-------- Raw data --------
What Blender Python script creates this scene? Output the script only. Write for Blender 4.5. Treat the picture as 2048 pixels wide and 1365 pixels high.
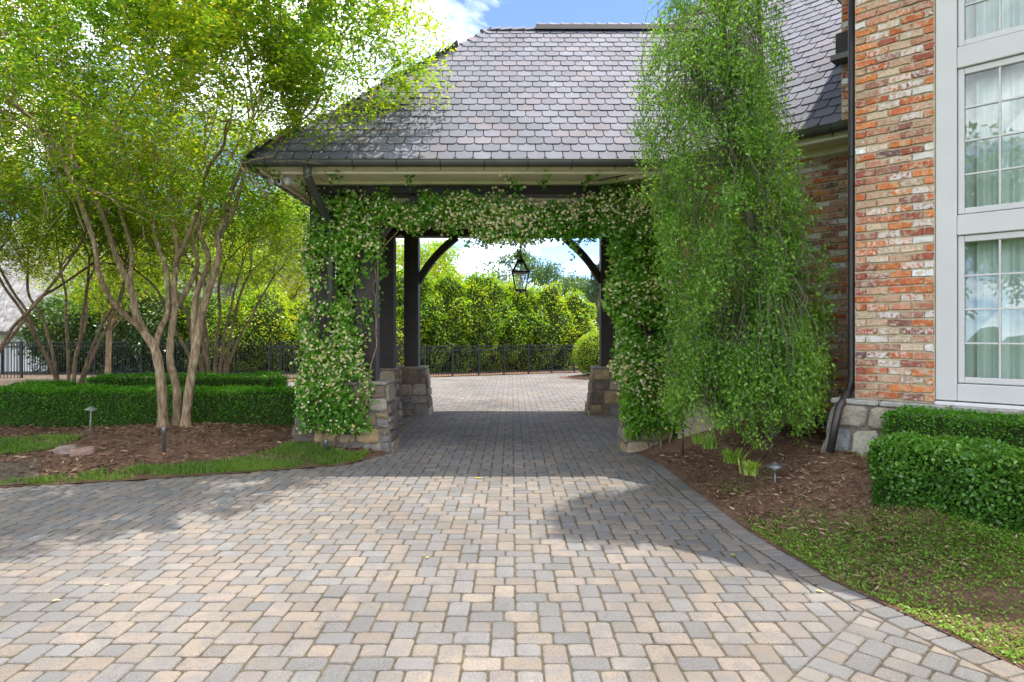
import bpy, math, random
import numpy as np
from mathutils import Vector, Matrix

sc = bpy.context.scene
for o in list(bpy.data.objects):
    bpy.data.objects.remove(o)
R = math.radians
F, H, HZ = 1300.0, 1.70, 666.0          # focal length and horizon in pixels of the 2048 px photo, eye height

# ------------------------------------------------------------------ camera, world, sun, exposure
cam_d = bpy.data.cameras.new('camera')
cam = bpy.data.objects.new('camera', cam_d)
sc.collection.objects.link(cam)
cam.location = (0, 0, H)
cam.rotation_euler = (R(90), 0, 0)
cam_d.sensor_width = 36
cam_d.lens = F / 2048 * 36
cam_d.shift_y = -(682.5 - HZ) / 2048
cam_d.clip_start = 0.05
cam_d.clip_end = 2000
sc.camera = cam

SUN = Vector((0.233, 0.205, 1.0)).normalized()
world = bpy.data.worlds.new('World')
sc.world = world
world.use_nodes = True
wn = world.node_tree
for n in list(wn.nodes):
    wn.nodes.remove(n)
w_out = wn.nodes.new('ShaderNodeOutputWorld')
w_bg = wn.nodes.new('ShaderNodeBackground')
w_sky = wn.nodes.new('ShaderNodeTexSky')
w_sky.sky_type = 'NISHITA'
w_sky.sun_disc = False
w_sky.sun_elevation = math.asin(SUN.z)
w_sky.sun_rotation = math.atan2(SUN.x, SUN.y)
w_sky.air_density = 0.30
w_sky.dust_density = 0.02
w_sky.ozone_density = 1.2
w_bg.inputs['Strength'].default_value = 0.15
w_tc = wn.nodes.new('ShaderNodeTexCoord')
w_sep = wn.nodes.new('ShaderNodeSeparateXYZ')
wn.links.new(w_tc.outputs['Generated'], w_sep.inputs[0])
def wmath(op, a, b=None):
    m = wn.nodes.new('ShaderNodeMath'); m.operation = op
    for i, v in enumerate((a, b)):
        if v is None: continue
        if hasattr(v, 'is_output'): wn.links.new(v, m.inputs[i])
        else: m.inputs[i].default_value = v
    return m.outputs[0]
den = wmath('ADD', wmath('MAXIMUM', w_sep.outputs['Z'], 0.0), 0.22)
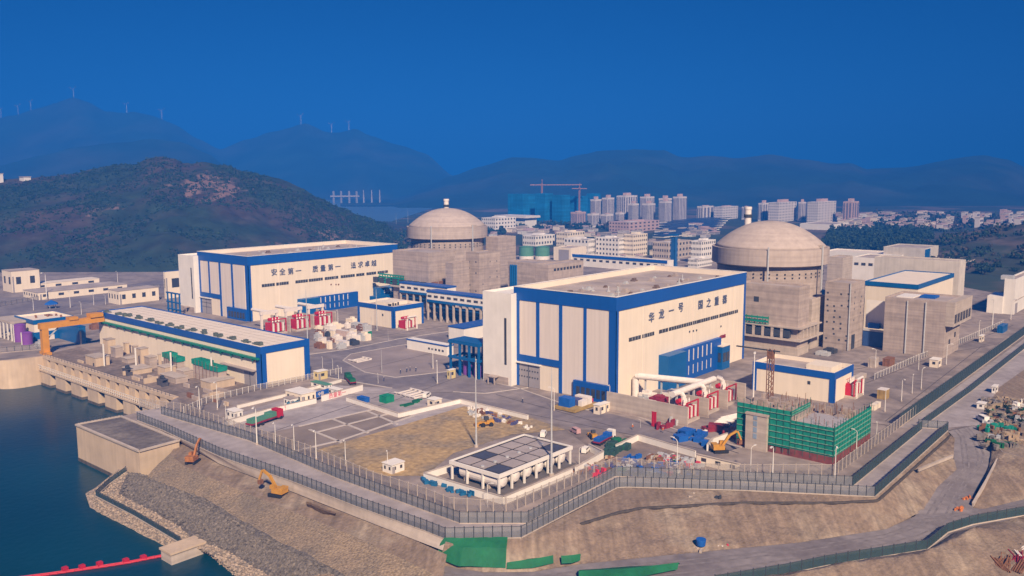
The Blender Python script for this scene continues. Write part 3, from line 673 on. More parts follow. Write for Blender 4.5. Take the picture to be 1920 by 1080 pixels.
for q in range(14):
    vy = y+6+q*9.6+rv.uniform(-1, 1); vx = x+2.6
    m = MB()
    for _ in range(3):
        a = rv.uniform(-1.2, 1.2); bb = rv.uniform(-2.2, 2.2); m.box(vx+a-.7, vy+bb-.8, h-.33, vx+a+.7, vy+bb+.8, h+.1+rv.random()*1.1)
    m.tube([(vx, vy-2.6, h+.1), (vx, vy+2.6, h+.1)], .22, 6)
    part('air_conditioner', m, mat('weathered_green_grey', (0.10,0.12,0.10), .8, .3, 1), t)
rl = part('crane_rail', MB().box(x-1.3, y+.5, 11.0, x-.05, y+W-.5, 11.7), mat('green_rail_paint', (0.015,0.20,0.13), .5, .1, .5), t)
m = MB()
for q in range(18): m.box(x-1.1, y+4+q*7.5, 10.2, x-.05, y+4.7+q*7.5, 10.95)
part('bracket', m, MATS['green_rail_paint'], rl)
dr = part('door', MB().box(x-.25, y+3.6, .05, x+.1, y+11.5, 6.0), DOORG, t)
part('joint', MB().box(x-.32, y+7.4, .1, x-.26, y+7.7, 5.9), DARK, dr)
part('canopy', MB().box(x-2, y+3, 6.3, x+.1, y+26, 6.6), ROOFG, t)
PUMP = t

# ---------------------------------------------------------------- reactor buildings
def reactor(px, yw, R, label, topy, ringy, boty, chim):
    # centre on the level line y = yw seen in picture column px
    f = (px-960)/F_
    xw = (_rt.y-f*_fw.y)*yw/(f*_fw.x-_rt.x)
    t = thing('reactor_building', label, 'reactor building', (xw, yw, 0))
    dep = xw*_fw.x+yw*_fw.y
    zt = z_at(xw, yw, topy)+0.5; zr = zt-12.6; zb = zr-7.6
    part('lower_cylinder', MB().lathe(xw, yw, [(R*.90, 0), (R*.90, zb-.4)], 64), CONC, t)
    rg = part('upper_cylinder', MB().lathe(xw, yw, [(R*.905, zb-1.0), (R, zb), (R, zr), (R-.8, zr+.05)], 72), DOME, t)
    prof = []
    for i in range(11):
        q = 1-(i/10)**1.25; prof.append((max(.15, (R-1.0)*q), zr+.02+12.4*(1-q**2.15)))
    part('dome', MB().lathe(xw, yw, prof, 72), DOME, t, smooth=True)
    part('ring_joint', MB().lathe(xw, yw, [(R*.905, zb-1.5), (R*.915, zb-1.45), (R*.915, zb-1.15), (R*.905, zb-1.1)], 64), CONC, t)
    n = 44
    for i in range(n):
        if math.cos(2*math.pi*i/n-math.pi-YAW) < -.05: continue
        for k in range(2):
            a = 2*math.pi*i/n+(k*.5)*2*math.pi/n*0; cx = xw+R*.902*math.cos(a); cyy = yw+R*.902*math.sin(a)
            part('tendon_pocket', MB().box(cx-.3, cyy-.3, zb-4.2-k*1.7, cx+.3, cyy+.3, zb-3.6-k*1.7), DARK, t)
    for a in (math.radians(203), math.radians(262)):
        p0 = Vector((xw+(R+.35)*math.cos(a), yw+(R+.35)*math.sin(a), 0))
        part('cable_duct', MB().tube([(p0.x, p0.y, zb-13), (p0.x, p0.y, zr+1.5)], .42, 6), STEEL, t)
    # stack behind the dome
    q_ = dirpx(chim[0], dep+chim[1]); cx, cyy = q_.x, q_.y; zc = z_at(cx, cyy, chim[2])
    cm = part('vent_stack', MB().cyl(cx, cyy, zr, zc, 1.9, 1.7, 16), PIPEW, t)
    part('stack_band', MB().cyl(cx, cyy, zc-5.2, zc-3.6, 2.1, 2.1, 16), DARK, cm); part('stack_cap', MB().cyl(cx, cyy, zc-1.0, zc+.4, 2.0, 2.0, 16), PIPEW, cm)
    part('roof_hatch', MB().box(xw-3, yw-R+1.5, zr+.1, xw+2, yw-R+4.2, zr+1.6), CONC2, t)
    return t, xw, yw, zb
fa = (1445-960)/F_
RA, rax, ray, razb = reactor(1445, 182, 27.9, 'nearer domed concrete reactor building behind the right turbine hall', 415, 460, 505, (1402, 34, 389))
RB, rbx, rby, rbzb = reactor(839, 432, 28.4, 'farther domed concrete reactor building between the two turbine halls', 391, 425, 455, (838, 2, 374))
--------
Copy the material shown above in full and exactly. Skip the pictures.

What Blender Python script creates this scene? Output the script only. Write for Blender 4.5. Treat the picture as 2048 pixels wide and 1365 pixels high.
import bpy, math, random
import numpy as np
from mathutils import Vector, Matrix

sc = bpy.context.scene
for o in list(bpy.data.objects):
    bpy.data.objects.remove(o)
R = math.radians
F, H, HZ = 1300.0, 1.70, 666.0          # focal length and horizon in pixels of the 2048 px photo, eye height

# ------------------------------------------------------------------ camera, world, sun, exposure
cam_d = bpy.data.cameras.new('camera')
cam = bpy.data.objects.new('camera', cam_d)
sc.collection.objects.link(cam)
cam.location = (0, 0, H)
cam.rotation_euler = (R(90), 0, 0)
cam_d.sensor_width = 36
cam_d.lens = F / 2048 * 36
cam_d.shift_y = -(682.5 - HZ) / 2048
cam_d.clip_start = 0.05
cam_d.clip_end = 2000
sc.camera = cam

SUN = Vector((0.233, 0.205, 1.0)).normalized()
world = bpy.data.worlds.new('World')
sc.world = world
world.use_nodes = True
wn = world.node_tree
for n in list(wn.nodes):
    wn.nodes.remove(n)
w_out = wn.nodes.new('ShaderNodeOutputWorld')
w_bg = wn.nodes.new('ShaderNodeBackground')
w_sky = wn.nodes.new('ShaderNodeTexSky')
w_sky.sky_type = 'NISHITA'
w_sky.sun_disc = False
w_sky.sun_elevation = math.asin(SUN.z)
w_sky.sun_rotation = math.atan2(SUN.x, SUN.y)
w_sky.air_density = 0.30
w_sky.dust_density = 0.02
w_sky.ozone_density = 1.2
w_bg.inputs['Strength'].default_value = 0.15
w_tc = wn.nodes.new('ShaderNodeTexCoord')
w_sep = wn.nodes.new('ShaderNodeSeparateXYZ')
wn.links.new(w_tc.outputs['Generated'], w_sep.inputs[0])
def wmath(op, a, b=None):
    m = wn.nodes.new('ShaderNodeMath'); m.operation = op
    for i, v in enumerate((a, b)):
        if v is None: continue
        if hasattr(v, 'is_output'): wn.links.new(v, m.inputs[i])
        else: m.inputs[i].default_value = v
    return m.outputs[0]
den = wmath('ADD', wmath('MAXIMUM', w_sep.outputs['Z'], 0.0), 0.22)
The Blender Python script for this scene continues. Write part 3, from line 673 on. More parts follow. Write for Blender 4.5. Take the picture to be 1920 by 1080 pixels.
for q in range(14):
    vy = y+6+q*9.6+rv.uniform(-1, 1); vx = x+2.6
    m = MB()
    for _ in range(3):
        a = rv.uniform(-1.2, 1.2); bb = rv.uniform(-2.2, 2.2); m.box(vx+a-.7, vy+bb-.8, h-.33, vx+a+.7, vy+bb+.8, h+.1+rv.random()*1.1)
    m.tube([(vx, vy-2.6, h+.1), (vx, vy+2.6, h+.1)], .22, 6)
    part('air_conditioner', m, mat('weathered_green_grey', (0.10,0.12,0.10), .8, .3, 1), t)
rl = part('crane_rail', MB().box(x-1.3, y+.5, 11.0, x-.05, y+W-.5, 11.7), mat('green_rail_paint', (0.015,0.20,0.13), .5, .1, .5), t)
m = MB()
for q in range(18): m.box(x-1.1, y+4+q*7.5, 10.2, x-.05, y+4.7+q*7.5, 10.95)
part('bracket', m, MATS['green_rail_paint'], rl)
dr = part('door', MB().box(x-.25, y+3.6, .05, x+.1, y+11.5, 6.0), DOORG, t)
part('joint', MB().box(x-.32, y+7.4, .1, x-.26, y+7.7, 5.9), DARK, dr)
part('canopy', MB().box(x-2, y+3, 6.3, x+.1, y+26, 6.6), ROOFG, t)
PUMP = t

# ---------------------------------------------------------------- reactor buildings
def reactor(px, yw, R, label, topy, ringy, boty, chim):
    # centre on the level line y = yw seen in picture column px
    f = (px-960)/F_
    xw = (_rt.y-f*_fw.y)*yw/(f*_fw.x-_rt.x)
    t = thing('reactor_building', label, 'reactor building', (xw, yw, 0))
    dep = xw*_fw.x+yw*_fw.y
    zt = z_at(xw, yw, topy)+0.5; zr = zt-12.6; zb = zr-7.6
    part('lower_cylinder', MB().lathe(xw, yw, [(R*.90, 0), (R*.90, zb-.4)], 64), CONC, t)
    rg = part('upper_cylinder', MB().lathe(xw, yw, [(R*.905, zb-1.0), (R, zb), (R, zr), (R-.8, zr+.05)], 72), DOME, t)
    prof = []
    for i in range(11):
        q = 1-(i/10)**1.25; prof.append((max(.15, (R-1.0)*q), zr+.02+12.4*(1-q**2.15)))
    part('dome', MB().lathe(xw, yw, prof, 72), DOME, t, smooth=True)
    part('ring_joint', MB().lathe(xw, yw, [(R*.905, zb-1.5), (R*.915, zb-1.45), (R*.915, zb-1.15), (R*.905, zb-1.1)], 64), CONC, t)
    n = 44
    for i in range(n):
        if math.cos(2*math.pi*i/n-math.pi-YAW) < -.05: continue
        for k in range(2):
            a = 2*math.pi*i/n+(k*.5)*2*math.pi/n*0; cx = xw+R*.902*math.cos(a); cyy = yw+R*.902*math.sin(a)
            part('tendon_pocket', MB().box(cx-.3, cyy-.3, zb-4.2-k*1.7, cx+.3, cyy+.3, zb-3.6-k*1.7), DARK, t)
    for a in (math.radians(203), math.radians(262)):
        p0 = Vector((xw+(R+.35)*math.cos(a), yw+(R+.35)*math.sin(a), 0))
        part('cable_duct', MB().tube([(p0.x, p0.y, zb-13), (p0.x, p0.y, zr+1.5)], .42, 6), STEEL, t)
    # stack behind the dome
    q_ = dirpx(chim[0], dep+chim[1]); cx, cyy = q_.x, q_.y; zc = z_at(cx, cyy, chim[2])
    cm = part('vent_stack', MB().cyl(cx, cyy, zr, zc, 1.9, 1.7, 16), PIPEW, t)
    part('stack_band', MB().cyl(cx, cyy, zc-5.2, zc-3.6, 2.1, 2.1, 16), DARK, cm); part('stack_cap', MB().cyl(cx, cyy, zc-1.0, zc+.4, 2.0, 2.0, 16), PIPEW, cm)
    part('roof_hatch', MB().box(xw-3, yw-R+1.5, zr+.1, xw+2, yw-R+4.2, zr+1.6), CONC2, t)
    return t, xw, yw, zb
fa = (1445-960)/F_
RA, rax, ray, razb = reactor(1445, 182, 27.9, 'nearer domed concrete reactor building behind the right turbine hall', 415, 460, 505, (1402, 34, 389))
RB, rbx, rby, rbzb = reactor(839, 432, 28.4, 'farther domed concrete reactor building between the two turbine halls', 391, 425, 455, (838, 2, 374))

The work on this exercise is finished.